日本を標的にする「サイバー攻撃者」ランキング 2位は中国政府系グループ...奪われたデータの行方は?
ニューズウィーク日本版 / 2024年11月27日 18時47分
クマル・リテシュ
<筆者が運営するCyfirma社の調査によれば、日本に対するサイバー攻撃は「急増」している状況。誰が、どんな方法で攻撃を仕掛け、漏洩したデータはどうなるのか?>
前回のコラムでは、日本の経済はその規模と多様性で、サイバー攻撃に狙われやすいと説明した。日本は自動車や先端テクノロジー、金融サービスの極めて重要な拠点として機能しており、日本製品の優れた品質とメーカーの知的財産(IP)は、国家型のサイバー攻撃者や金銭目的のサイバー脅威主体にとって魅力的な標的となっていることにも触れた。
■前回の記事:総選挙を前に「日本企業を狙った」サイバー犯罪がさらに活性化...特に「狙われる」業界とは?

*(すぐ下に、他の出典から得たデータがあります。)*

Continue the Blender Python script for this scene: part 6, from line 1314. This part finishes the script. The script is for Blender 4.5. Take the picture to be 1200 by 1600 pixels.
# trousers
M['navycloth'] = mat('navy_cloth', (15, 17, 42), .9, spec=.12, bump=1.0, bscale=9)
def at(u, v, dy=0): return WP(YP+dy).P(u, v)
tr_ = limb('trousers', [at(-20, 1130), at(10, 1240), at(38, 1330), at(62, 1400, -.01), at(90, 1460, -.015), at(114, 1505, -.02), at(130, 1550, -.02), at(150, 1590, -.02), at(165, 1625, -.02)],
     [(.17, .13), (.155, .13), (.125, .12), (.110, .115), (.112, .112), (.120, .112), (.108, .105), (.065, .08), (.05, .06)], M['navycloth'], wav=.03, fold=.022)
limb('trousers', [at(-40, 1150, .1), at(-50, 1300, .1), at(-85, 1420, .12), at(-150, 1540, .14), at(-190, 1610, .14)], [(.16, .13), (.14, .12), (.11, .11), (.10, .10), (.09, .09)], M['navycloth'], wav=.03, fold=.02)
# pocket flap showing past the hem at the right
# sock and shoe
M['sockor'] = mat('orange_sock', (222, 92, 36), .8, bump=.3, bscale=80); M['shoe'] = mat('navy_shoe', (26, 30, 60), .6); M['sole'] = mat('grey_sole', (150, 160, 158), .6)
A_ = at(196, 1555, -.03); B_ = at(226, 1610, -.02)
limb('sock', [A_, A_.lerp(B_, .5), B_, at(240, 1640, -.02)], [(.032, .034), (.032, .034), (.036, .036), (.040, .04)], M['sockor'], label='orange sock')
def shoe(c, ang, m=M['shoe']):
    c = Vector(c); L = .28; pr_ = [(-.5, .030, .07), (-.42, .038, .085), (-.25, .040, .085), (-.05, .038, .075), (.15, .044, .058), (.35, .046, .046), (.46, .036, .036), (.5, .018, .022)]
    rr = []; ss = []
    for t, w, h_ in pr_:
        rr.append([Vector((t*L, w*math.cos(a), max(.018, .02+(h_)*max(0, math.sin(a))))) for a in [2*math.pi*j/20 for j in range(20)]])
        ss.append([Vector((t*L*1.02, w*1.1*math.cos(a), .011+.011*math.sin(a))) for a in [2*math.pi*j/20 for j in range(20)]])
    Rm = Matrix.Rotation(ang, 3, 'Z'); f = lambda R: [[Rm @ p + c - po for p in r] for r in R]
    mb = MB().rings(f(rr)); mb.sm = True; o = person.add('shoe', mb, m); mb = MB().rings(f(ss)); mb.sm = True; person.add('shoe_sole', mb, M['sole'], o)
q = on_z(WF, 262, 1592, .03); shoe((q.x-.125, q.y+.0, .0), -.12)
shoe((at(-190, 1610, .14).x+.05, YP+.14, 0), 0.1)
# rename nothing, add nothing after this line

今回は、どんな攻撃者たちが日本を狙っているのかにフォーカスしてみたい。
私が運営するCyfirma社では、サイバー攻撃者たちが集まるダークウェブ(地下のサイバー空間)を遠隔監視し、早期警戒システムを構築している。そこで蓄積されたデータによれば、2021年初頭以降、日本国内で被害が発生したサイバー攻撃キャンペーンを180件検出している。
そして2023年は85件の攻撃キャンペーンが観測され、これまでで最多となった。2023年の6月と7月は、それぞれ22件のキャンペーンを記録しており、傾向として日本に対するサイバー攻撃が急増していると言える。しかもこれらの背後には、例えば、北朝鮮系のサイバー攻撃グループ「ラザルス」が猛威を振るい、さらにメールセキュリティシステムの「バラクーダESG」の脆弱性が悪用されたケースなどが確認されたこともある。
日本で最も活発に活動しているサイバー攻撃グループ
日本で最も活発に活動しているサイバー攻撃グループは、ラザルスと中国政府系サイバー攻撃グループの「MISSION2025(別名APT41)」、そしてロシアの複合サイバー犯罪組織「FIN7」や「FIN11」、「TA504」などが確認されている。
日本を襲っている攻撃者たちのランキング
観測されたマルウェアの上位は、攻撃グループとの相関性が高い。MISSION2025と繋がりのあるマルウェア「Winnti」と「PlugX」や、ラザルスが使う「NukeSped RAT」と「Tofsee」、ランサムウェア攻撃を行うロシアのサイバー犯罪組織が使う「エモテット(Emotet)」。「Cobalt Strike」というマルウェアは非常に効果的なので誰もが使用している。もっとも、検出した合計331個のマルウェアのうち58個が未知の、いわゆるカスタムツールだった。